InTheater Magazine
In the summer of 1999, I negotiated an investment deal to try and save InTheater Magazine from shutdown with publisher Michael A. Parker and his dad, Richard Parker of Parker Publishing & Communications. InTheater covered Broadway and Off Broadway quite extensively, as well as London’s West End, regional theatre, New York cabaret, etc.
The proposal was to move their offices into mine (cheaper space), retain editorial and photography staff, increase North American staff presence in major cities, find a cheaper, more central printer (not the Parkers printer), within a year, achieve a 40% digital/60% print strategy, evolving over 10 years to 70% digital/30% print strategy with an emphasis on visuals. Sadly, it was not accepted. The magazine folded later in the year. Some good and talented people lost their jobs.
Prior to that, I had established a web presence for InTheater as part of my larger Buy Broadway.com/Theatre.com business, using snippets and features where the lackluster magazine family management would agree to provide content and I would use that content to try and drive subscription sales to them. I also hired various leading theatre journalists such as Ken Mandelbaum to write exclusively for the InTheater site.
I guess in hindsight, this was the moment of confluence of print vs. digital… I was ahead of my time, they were behind the times.
As Founder and CEO of Theatre.com and BuyBroadway.com. The pioneer in moving the Broadway industry onto the internet. The theatre press branded me as “Toby is the man pushing theatre, kicking and screaming, into cyberspace.” What started in 1989 as a Broadway industry service called ShowCall via dialup BBS for members of the League of American Theatre Producers evolved onto the world wide web in the early 90’s, and shortly after this, the vast majority of Broadway shows (starting with my production of Victor/Victoria) and theatrical organizations followed. The “Super site of Broadway” became a publicly traded company, prior to my re-branding it as Theatre.com at the Minskoff Theatre.

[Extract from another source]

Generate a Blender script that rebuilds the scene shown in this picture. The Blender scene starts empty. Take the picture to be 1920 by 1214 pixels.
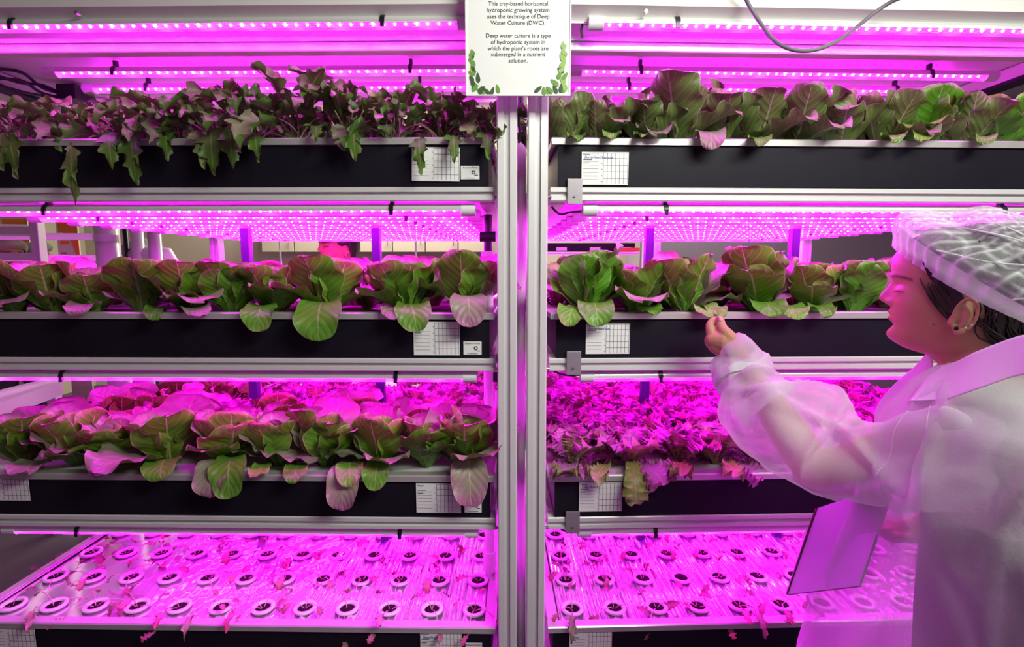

Described by Variety Magazine as a “marketing powerhouse“, it was the single largest theatre community in the world with over 180,000 active members (in the 1990’s this was massive). From buying official Broadway tickets and souvenirs, providing detailed global show listings, interactive show study & educational guides, live streaming shows and events (including many Opening Nights live broadcasts), industry news from major theatre journalists, pictures and videos, games, messaging directly to Broadway cast’s backstage or even licensing a musical, theatre.com offered it all in a single, easy-to-use interface to theatregoers globally.